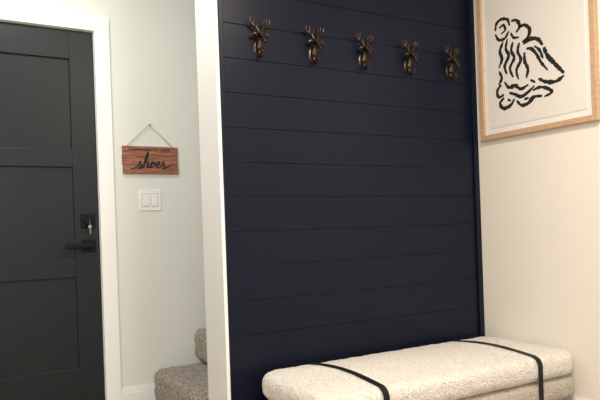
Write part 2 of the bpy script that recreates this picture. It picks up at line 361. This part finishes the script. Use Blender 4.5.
def m_plate():
    bm=bmesh.new(); sph(bm,(0,0,-.035),.022,(1,.22,1.6)); sph(bm,(0,-.004,-.064),.004); sph(bm,(0,-.004,-.002),.004)
    for v in bm.verts: v.co.y=min(v.co.y,0)
    me=D.meshes.new('mounting_plate'); bm.to_mesh(me); bm.free()
    for p in me.polygons: p.use_smooth=True
    return me
parts=[('deer_head',m_head()),('antler',m_antler(-1)),('antler',m_antler(1)),('hook',m_hook()),('mounting_plate',m_plate())]
first=empty('coat_hook',(1.171,.004,1.712),'antique bronze deer head coat hook on navy shiplap','coat hook','deer head coat hooks on the navy wall')
kids=[]
for n_,me in parts:
    if not me.materials: me.materials.append(M_bronze)
    o=D.objects.new(n_,me); COL.objects.link(o); o.parent=first; kids.append(o)
for i in range(1,5):
    c=first.copy(); c.location=(1.171+.270*i,.004,1.712+.001*i); COL.objects.link(c)
    for k in kids:
        kc=k.copy(); kc.parent=c; COL.objects.link(kc)

# ---------------------------------------------------------------- lights
def area(name,loc,target,size,sy,power,col):
    l=D.lights.new(name,'AREA'); l.shape='RECTANGLE'; l.size=size; l.size_y=sy; l.energy=power; l.color=col
    o=D.objects.new(name,l); o.location=loc; d=Vector(target)-Vector(loc)
    o.rotation_euler=d.to_track_quat('-Z','Y').to_euler(); COL.objects.link(o); return o
area('ceiling_light',(1.3,-1.5,2.40),(1.3,-1.3,0),.4,.4,42,(1,.885,.74))
area('window_light',(-.9,-3.2,1.6),(.9,.9,1.1),1.4,1.3,46,(1,.985,.955))
area('entry_light',(.3,.1,2.41),(.3,.2,0),.4,.4,12,(1,.98,.94))
w=D.worlds.new('World'); bpy.context.scene.world=w; w.use_nodes=True
w.node_tree.nodes['Background'].inputs[0].default_value=(1,.985,.95,1); w.node_tree.nodes['Background'].inputs[1].default_value=.92

# ---------------------------------------------------------------- camera
cam=D.cameras.new('camera'); cam.sensor_width=36; cam.lens=37.2; cam.shift_y=.0492; cam.clip_start=.02
co=D.objects.new('camera',cam); COL.objects.link(co)
co.matrix_world=Matrix.Translation((0,-2.35,.902))@Matrix.Rotation(math.radians(-29.74),4,'Z')@Matrix.Rotation(math.radians(90),4,'X')@Matrix.Rotation(math.radians(-2.0),4,'Z')
bpy.context.scene.camera=co
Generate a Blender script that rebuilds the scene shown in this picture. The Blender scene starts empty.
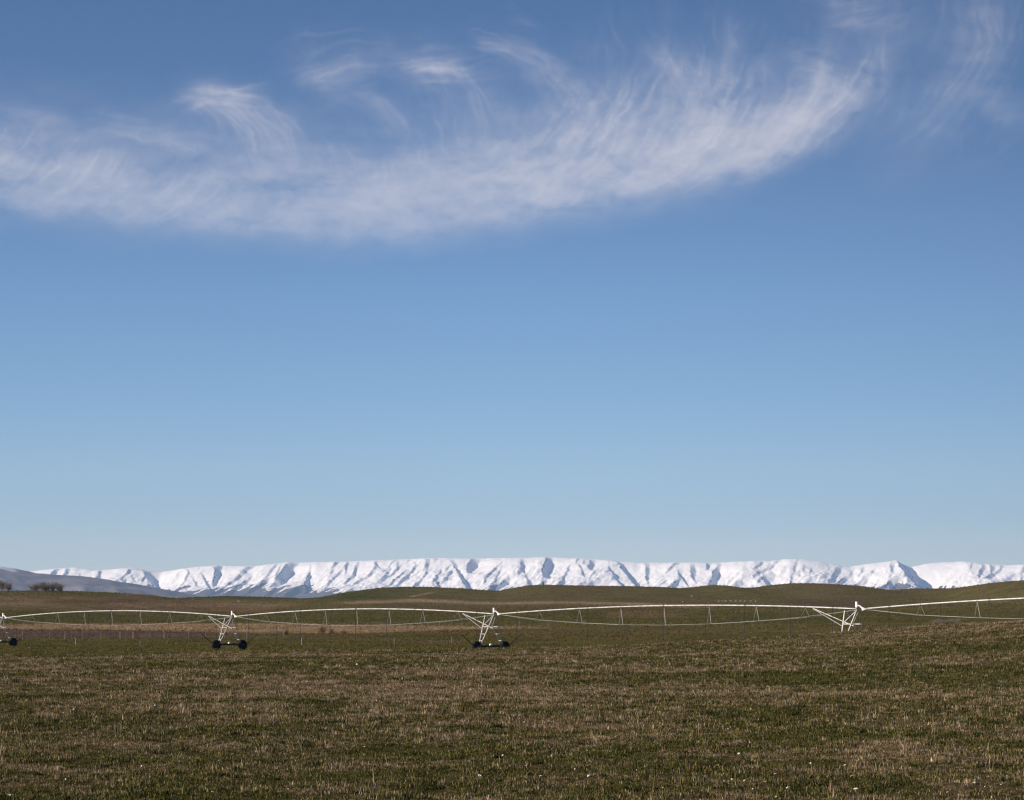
import bpy, math, random
import numpy as np

# ------------------------------------------------------------------ camera, sky, sun, exposure
S = bpy.context.scene
C = S.collection
R = math.radians
F = 2418.0                      # focal length in pixels of the 1024 px wide picture
HORIZON = 624.0                 # picture row of the eye-level horizon
EYE = 1.7
PITCH = math.atan((HORIZON - 400.0) / F)
CP, SP = math.cos(PITCH), math.sin(PITCH)

cam = bpy.data.objects.new('camera', bpy.data.cameras.new('camera'))
C.objects.link(cam)
cam.data.sensor_width = 36.0
cam.data.lens = F / 1024.0 * 36.0
cam.data.clip_start = 0.1
cam.data.clip_end = 250000.0
cam.location = (0, 0, EYE)
cam.rotation_euler = (R(90) + PITCH, 0, 0)
S.camera = cam

SUN_EL = R(24)
SUN_AZ = R(-112)                # clockwise from +Y (the view): left and a little behind the camera
sun_vec = (math.sin(SUN_AZ) * math.cos(SUN_EL), math.cos(SUN_AZ) * math.cos(SUN_EL), math.sin(SUN_EL))

W = bpy.data.worlds.new('World')
S.world = W
W.use_nodes = True
wn, wl = W.node_tree.nodes, W.node_tree.links
wn.clear()
sky = wn.new('ShaderNodeTexSky')
sky.sky_type = 'NISHITA'
sky.sun_disc = False
sky.sun_elevation = SUN_EL
sky.sun_rotation = SUN_AZ
sky.altitude = 900
sky.air_density = 1.0
sky.dust_density = 0.0
sky.ozone_density = 3.0
bg = wn.new('ShaderNodeBackground')
bg.inputs['Strength'].default_value = 0.0756
wo = wn.new('ShaderNodeOutputWorld')
# the polarised blue of the upper sky: deeper up the frame, brightened overhead as added blue shadow fill
tc = wn.new('ShaderNodeTexCoord')
sx = wn.new('ShaderNodeSeparateXYZ')
wl.new(tc.outputs['Generated'], sx.inputs[0])
ramp = wn.new('ShaderNodeValToRGB')
el = ramp.color_ramp.elements
def srow(y):                    # picture row -> sine of the elevation
    return math.sin(math.atan((400 - y) / F) + PITCH)
SKY_GRADE = [(0.0, (1.10, 1.08, 1.30)), (srow(548), (1.06, 1.08, 1.28)), (srow(505), (.91, .99, 1.18)), (srow(405), (.70, .845, 1.05)),
             (srow(305), (.61, .755, .965)), (srow(170), (.50, .615, .80)), (srow(0), (.395, .525, .70)), (0.31, (.42, .56, .74)), (1.0, (.82, 1.05, 1.38))]
mx = wn.new('ShaderNodeMix'); mx.data_type = 'RGBA'; mx.blend_type = 'MULTIPLY'
mx.inputs['Factor'].default_value = 1.0
wl.new(sx.outputs['Z'], ramp.inputs[0])
wl.new(sky.outputs[0], mx.inputs['A'])
wl.new(ramp.outputs[0], mx.inputs['B'])
for pos, c in SKY_GRADE:
    e = el[0] if pos == 0.0 else (el[len(el) - 1] if pos == 1.0 else el.new(pos))
    e.position = pos; e.color = (*c, 1)
az = wn.new('ShaderNodeMapRange'); az.interpolation_type = 'SMOOTHSTEP'       # the sky deepens away from the sun
az.inputs['From Min'].default_value = -0.05; az.inputs['From Max'].default_value = 0.5
az.inputs['To Min'].default_value = 1.0; az.inputs['To Max'].default_value = 0.55
wl.new(sx.outputs['X'], az.inputs['Value'])
vs = wn.new('ShaderNodeVectorMath'); vs.operation = 'SCALE'
wl.new(mx.outputs['Result'], vs.inputs[0]); wl.new(az.outputs[0], vs.inputs['Scale'])
wl.new(vs.outputs[0], bg.inputs['Color'])
wl.new(bg.outputs[0], wo.inputs['Surface'])

sun = bpy.data.objects.new('sun', bpy.data.lights.new('sun', 'SUN'))
C.objects.link(sun)
sun.data.energy = 5.0
sun.data.angle = R(0.5)
sun.data.color = (1.0, 0.85, 0.69)
from mathutils import Vector
sun.rotation_euler = Vector(sun_vec).to_track_quat('Z', 'Y').to_euler()

S.view_settings.view_transform = 'Standard'
S.view_settings.look = 'None'
S.view_settings.exposure = 0.6
S.view_settings.gamma = 1.0
S.view_settings.use_curve_mapping = False
S.render.engine = 'CYCLES'
S.cycles.use_denoising = True
S.cycles.max_bounces = 4
S.cycles.diffuse_bounces = 2
S.cycles.volume_bounces = 0
S.cycles.transparent_max_bounces = 16
S.cycles.use_adaptive_sampling = False
S.cycles.pixel_filter_type = 'BLACKMAN_HARRIS'
S.cycles.filter_width = 1.3

HAZE_DENSITY = 2.7e-5
HAZE_COLOR = (0.43, 0.64, 0.95)

# ------------------------------------------------------------------ helpers
rng = np.random.default_rng(11)
random.seed(5)

def tag(o, label=None, cat=None, group=None, kind=None):
    if label: o['label'] = label
    if cat: o['category'] = cat
    if group: o['group'] = group
    if kind: o['kind'] = kind
    return o

def ray(px, py):
    v = (400.0 - np.asarray(py, float)) / F
    u = (np.asarray(px, float) - 512.0) / F
    return u, CP - v * SP, SP + v * CP

def at_depth(px, py, Y):
    dx, dy, dz = ray(px, py)
    return dx / dy * Y, Y, EYE + dz / dy * Y

def project(x, y, z):
    d = y * CP + (z - EYE) * SP
    d = np.where(d < 1e-3, 1e-3, d)
    up = -y * SP + (z - EYE) * CP
    return 512 + F * x / d, 400 - F * up / d

_perm = np.random.default_rng(3).permutation(4096)
_ang = np.random.default_rng(4).uniform(0, 2 * math.pi, 4096)
_gx, _gy = np.cos(_ang), np.sin(_ang)
def pn(x, y, seed=0):
    """gradient noise, about -0.7..0.7"""
    x = np.asarray(x, float) + seed * 17.31; y = np.asarray(y, float) + seed * 9.77
    xi = np.floor(x).astype(np.int64); yi = np.floor(y).astype(np.int64)
    xf = x - xi; yf = y - yi
    def g(ix, iy, fx, fy):
        h = _perm[(_perm[ix & 4095] + iy) & 4095]
        return _gx[h] * fx + _gy[h] * fy
    u = xf * xf * xf * (xf * (xf * 6 - 15) + 10); v = yf * yf * yf * (yf * (yf * 6 - 15) + 10)
    a = g(xi, yi, xf, yf); b = g(xi + 1, yi, xf - 1, yf)
    c = g(xi, yi + 1, xf, yf - 1); d = g(xi + 1, yi + 1, xf - 1, yf - 1)
    return (a * (1 - u) + b * u) * (1 - v) + (c * (1 - u) + d * u) * v
def fbm(x, y, seed=0, oct=4, gain=0.5):
    s = 0; a = 1.0; f = 1.0
    for o in range(oct):
        s = s + a * pn(x * f, y * f, seed + o * 3); a *= gain; f *= 2.03
    return s
def sstep(a, b, x):
    t = np.clip((x - a) / (b - a), 0, 1)
    return t * t * (3 - 2 * t)
def lerp(a, b, t): return a + (b - a) * t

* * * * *

PROBLEM TO WORK ON: Exactly as they stand, quote the lines beginning with the one that contains "Generate a Blender" and ending with the one that contains "sun_vec = (math.sin(SUN_AZ)", with no pictures.

SOLUTION FOR THIS EXERCISE:
Generate a Blender script that rebuilds the scene shown in this picture. The Blender scene starts empty.
import bpy, math, random
import numpy as np

# ------------------------------------------------------------------ camera, sky, sun, exposure
S = bpy.context.scene
C = S.collection
R = math.radians
F = 2418.0                      # focal length in pixels of the 1024 px wide picture
HORIZON = 624.0                 # picture row of the eye-level horizon
EYE = 1.7
PITCH = math.atan((HORIZON - 400.0) / F)
CP, SP = math.cos(PITCH), math.sin(PITCH)

cam = bpy.data.objects.new('camera', bpy.data.cameras.new('camera'))
C.objects.link(cam)
cam.data.sensor_width = 36.0
cam.data.lens = F / 1024.0 * 36.0
cam.data.clip_start = 0.1
cam.data.clip_end = 250000.0
cam.location = (0, 0, EYE)
cam.rotation_euler = (R(90) + PITCH, 0, 0)
S.camera = cam

SUN_EL = R(24)
SUN_AZ = R(-112)                # clockwise from +Y (the view): left and a little behind the camera
sun_vec = (math.sin(SUN_AZ) * math.cos(SUN_EL), math.cos(SUN_AZ) * math.cos(SUN_EL), math.sin(SUN_EL))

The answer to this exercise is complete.